When we thank God for sending His Son to be born into the world at Christmas, we are like a child at my grandmother's dining room table. We don't fully grasp what we are thanking Him for, because we cannot wrap our heads around what it really cost Him.
I am neither a physicist nor a theologian, but when I do try to imagine the universe's Supreme Creator confining and submitting Himself to the physical laws of nature that He Himself designed and ordained…
When I think of the Ruler of Heaven appearing as one of us, walking in a broken world, experiencing hunger and thirst and pain, all for the purpose of dying a brutal death in order to redeem our race…all I can say is that it is beyond me. The cost, the value: it is more than I can measure, deeper than I can fathom.
Perhaps on this side of Heaven, we will never really grasp what it cost God to come into our world at Christmas, but perhaps that is also okay. I am a mother, and when I prepare a meal for my children, I don't expect them to comment on the monetary value of the food I bought at the grocery store, or the details of the time and work that it took me to prepare it. But I do appreciate it when they respond with a genuinely grateful heart: that is enough to make me smile.
Matthew 2: 10 tells us of the Wise Men: "When they saw the star, they were overjoyed."
It would be easy for me to say that this Christmas we should all respond like the Wise Men: wholeheartedly and unreservedly with joy. But I don't know what you have faced this past year. This year may have been your best year ever, or one of the most difficult of your life. Or perhaps, like me and my little family, it was somewhere in between, having its own blend of good and hard times, and mostly I'm left scratching my head at how it went by so fast.
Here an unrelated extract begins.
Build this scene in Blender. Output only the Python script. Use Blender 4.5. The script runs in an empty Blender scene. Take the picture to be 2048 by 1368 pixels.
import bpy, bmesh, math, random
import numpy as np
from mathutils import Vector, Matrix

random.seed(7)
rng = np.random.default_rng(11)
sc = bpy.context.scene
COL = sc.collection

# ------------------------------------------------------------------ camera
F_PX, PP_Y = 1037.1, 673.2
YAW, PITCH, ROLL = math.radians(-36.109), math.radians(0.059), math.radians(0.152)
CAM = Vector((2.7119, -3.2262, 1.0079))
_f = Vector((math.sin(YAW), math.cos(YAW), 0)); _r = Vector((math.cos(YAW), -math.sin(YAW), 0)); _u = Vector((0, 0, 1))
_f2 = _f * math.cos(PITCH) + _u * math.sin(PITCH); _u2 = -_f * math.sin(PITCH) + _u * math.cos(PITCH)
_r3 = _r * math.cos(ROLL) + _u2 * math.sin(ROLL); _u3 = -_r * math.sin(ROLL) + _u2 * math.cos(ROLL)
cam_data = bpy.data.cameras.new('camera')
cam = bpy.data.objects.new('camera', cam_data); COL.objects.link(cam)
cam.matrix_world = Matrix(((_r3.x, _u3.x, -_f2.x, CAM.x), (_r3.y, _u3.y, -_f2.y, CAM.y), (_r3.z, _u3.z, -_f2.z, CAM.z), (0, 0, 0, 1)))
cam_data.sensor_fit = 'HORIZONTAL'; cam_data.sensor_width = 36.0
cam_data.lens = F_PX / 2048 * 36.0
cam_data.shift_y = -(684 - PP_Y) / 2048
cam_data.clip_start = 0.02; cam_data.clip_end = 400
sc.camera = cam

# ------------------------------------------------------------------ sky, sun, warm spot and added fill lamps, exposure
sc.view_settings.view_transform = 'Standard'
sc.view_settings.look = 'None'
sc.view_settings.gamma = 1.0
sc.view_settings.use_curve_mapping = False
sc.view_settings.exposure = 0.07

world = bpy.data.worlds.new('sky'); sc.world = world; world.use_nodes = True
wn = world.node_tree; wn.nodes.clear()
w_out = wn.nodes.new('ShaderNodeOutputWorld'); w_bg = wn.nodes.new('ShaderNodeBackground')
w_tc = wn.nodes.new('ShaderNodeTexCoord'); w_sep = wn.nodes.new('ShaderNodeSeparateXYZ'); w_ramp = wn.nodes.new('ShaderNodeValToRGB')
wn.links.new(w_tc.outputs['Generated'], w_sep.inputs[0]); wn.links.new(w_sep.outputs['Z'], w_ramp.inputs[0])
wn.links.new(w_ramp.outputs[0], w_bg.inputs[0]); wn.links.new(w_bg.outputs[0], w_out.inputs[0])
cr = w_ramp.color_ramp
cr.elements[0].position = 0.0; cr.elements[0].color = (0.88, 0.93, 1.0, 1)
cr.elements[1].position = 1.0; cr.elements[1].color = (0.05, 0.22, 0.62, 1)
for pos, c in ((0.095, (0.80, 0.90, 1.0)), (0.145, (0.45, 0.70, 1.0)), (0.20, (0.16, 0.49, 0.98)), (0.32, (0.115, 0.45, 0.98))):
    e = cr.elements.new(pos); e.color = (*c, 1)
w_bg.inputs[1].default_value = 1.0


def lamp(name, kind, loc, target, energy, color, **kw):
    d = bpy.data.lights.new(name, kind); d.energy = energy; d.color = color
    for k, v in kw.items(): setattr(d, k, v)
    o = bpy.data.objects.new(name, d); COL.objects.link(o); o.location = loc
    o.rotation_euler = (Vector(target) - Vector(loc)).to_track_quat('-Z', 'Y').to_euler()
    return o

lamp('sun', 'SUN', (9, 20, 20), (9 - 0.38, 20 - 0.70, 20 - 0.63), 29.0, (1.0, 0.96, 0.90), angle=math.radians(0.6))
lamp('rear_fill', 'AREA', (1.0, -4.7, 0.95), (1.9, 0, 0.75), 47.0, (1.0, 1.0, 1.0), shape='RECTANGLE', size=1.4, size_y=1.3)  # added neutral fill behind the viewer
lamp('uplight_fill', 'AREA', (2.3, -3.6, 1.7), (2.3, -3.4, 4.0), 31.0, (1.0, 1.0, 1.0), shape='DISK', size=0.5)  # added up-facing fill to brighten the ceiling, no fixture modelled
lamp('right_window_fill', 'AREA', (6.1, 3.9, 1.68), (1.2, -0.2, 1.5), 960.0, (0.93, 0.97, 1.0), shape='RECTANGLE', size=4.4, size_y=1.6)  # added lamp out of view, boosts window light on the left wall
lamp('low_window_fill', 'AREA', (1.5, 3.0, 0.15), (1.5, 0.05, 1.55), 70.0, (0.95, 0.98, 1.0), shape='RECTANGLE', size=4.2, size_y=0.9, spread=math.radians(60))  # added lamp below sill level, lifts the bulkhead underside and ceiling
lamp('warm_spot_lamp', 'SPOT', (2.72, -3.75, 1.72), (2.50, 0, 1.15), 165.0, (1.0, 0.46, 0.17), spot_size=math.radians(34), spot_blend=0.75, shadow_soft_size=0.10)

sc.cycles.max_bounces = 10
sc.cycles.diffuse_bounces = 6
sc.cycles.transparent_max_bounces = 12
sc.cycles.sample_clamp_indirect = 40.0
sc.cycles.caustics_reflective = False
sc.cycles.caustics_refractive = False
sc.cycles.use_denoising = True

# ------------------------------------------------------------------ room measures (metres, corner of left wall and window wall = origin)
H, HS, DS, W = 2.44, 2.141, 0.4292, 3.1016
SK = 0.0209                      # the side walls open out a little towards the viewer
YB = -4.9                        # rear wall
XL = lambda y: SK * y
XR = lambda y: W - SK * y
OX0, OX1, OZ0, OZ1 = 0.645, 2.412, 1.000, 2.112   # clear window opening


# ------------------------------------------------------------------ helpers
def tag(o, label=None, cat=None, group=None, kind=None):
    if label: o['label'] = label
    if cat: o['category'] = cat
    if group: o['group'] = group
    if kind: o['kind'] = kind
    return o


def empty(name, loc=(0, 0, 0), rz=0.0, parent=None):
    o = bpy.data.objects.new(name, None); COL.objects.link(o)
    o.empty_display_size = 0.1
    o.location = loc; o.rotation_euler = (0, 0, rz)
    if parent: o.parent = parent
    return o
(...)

But this year I will try, I want to try to respond with joy and gratitude for the Christmas season, because there is much to be thankful for, from the very big things all the way down to the very small.
For the Incarnation we cannot fully understand. For a Savior we know we need. For family, and for old friends that feel like family.
And for good gifts prepared with care, like a Christmas night dinner at Grandmama's table.